Noutro ponto, sob o apoio de normas e princípios legais outros do próprio sistema brasileiro (do Código Civil, o citado art. 186 e, também, os artigos 932 e 933, dentre outros), temos o regramento do Código de Defesa do Consumidor, que estabelece, que esta atuação viciada da prestadora do serviço ou vendedora do produto (no caso, tanto pela atuação da banca quanto da casa lotérica em seu nome) se insere no universo da responsabilidade objetiva, cujo ônus da prova não fica para o consumidor (apostador), como previsto no CODECON, art. 14.
Do mesmo modo que num acidente de ônibus não se processa o motorista (mas a empresa de ônibus) e que num problema bancário não se processa o gerente da agência (mas o banco), também aqui não se iria processar civilmente funcionário da lotérica ou até mesmo a lotérica, mas quem é na verdade o garantidor do sistema e o “outro lado” da aposta feita: o órgão oficial que credencia terceiros e que o mantém, sob seus ícones, marcas e segura aparência, como se a própria fosse, como para o consumidor, é de fato – e em responsabilidade.

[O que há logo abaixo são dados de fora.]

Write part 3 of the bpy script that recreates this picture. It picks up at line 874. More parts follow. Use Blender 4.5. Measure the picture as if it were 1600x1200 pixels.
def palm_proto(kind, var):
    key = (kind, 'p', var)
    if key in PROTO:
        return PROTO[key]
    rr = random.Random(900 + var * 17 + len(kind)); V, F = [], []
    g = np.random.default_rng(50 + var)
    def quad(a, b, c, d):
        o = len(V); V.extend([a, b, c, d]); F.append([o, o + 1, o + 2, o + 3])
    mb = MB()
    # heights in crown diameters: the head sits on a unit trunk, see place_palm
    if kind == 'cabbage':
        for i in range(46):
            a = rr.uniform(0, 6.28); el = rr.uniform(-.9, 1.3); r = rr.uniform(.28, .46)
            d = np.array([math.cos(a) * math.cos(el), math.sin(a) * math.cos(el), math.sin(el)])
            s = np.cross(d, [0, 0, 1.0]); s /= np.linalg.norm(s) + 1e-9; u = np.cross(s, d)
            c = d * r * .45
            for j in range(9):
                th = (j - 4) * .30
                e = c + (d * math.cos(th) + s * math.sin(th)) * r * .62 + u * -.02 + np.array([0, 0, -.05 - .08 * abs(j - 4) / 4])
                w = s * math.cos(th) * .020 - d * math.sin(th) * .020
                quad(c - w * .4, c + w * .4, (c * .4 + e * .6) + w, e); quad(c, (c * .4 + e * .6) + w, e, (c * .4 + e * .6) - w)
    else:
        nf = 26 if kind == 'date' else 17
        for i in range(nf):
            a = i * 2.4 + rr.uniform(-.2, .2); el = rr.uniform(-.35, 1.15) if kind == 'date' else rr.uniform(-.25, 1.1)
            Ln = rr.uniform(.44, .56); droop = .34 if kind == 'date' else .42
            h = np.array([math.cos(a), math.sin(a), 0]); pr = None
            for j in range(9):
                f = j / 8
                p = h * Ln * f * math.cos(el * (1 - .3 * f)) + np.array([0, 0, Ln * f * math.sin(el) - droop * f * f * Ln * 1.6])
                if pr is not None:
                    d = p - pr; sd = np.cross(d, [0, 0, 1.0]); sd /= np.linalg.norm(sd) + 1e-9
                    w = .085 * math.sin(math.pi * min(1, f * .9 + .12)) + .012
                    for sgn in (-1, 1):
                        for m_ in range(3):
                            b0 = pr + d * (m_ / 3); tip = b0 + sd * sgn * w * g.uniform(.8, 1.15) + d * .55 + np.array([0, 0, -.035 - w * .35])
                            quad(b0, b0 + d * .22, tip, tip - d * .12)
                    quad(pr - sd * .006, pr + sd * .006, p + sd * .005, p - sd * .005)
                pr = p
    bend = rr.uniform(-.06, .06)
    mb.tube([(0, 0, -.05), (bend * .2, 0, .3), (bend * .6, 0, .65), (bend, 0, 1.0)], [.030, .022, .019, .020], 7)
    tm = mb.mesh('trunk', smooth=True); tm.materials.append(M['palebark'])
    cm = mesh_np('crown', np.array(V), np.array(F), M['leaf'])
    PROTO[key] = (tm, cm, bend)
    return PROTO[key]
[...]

Teremos que cotejar, de um lado, que o jogo segue as “normas gerais dos concursos de prognósticos” do Ministério da Fazenda, que a Lei 8987/95 rege a atuação das lotéricas e que o bilhete emitido pelo terminal de apostas é o único comprovante valido com a boa-fé do consumidor, muitas vezes não alfabetizado, com a teoria da aparência, com a inadequada informação ao consumidor sobre os bolões e com o fato de que a aposta sob a forma de bolão foi efetivamente feita num estabelecimento que age em nome e como sendo a própria banca, aliado à idéia de que o dinheiro dos bolões usualmente engrossa o total arrecadado em apostas e os prêmios e nunca foi recusado na praxe, donde pretender negar sob tal argumento revela-se impróprio.
Com isso, teremos que responderá perante o consumidor (porque entre a banca e o consumidor é que o jogo foi feito), ainda que para tanto tenha havido atos comissivos ou omissivos de muitos (funcionários ou casas lotéricas etc), sendo merecedor de destaque que tal ocorrerá tanto se o vício ocorrer no rol de atos ordinários (comuns) quanto em condutas em que estes tenham se desvirtuado dos sentidos habituais para assumirem condutas alheias ao pacto original (incluindo ai a prática de ilícitos civis e penais), já que a banca, no caso, tem contra si, ainda, a culpa de vigiar e corrigir o comportamento de todos os que atuam em seu nome!
5 - CONCLUSÃO:
Nâo se tem ou teve, aqui, o propósito de esgotar a análise do tema, inclusive porque eventuais reflexos das condutas, quando cotejadas com a norma penal, não foram analisados, mas podemos então destacar que (1) a banca tem que zelar pelos seus prepostos e vigiar e corrigir os seus comportamentos, já que é responsável pelos que atuam em seu nome, ainda que estes tenham se desvirtuado da proposta original (responsabiidade objetiva) e que (2) se quiser, que busque regredir contra aqueles, sendo certo que há interdependência entre as esferas administrativa, penal e civil e que mesmo que a conduta penal se mostre ao final irrelevante, isso não vincula o enfoque civil do tema.
Apesar dos considerandos aqui versados, que tratam do que na imprensa a respeito se divulgou sobre o tema, o Poder Judiciário saberá dar a solução que se mostrar mais adequada ao tema, se vier a ser deduzido qualquer pretensão em Juízo, a esse respeito.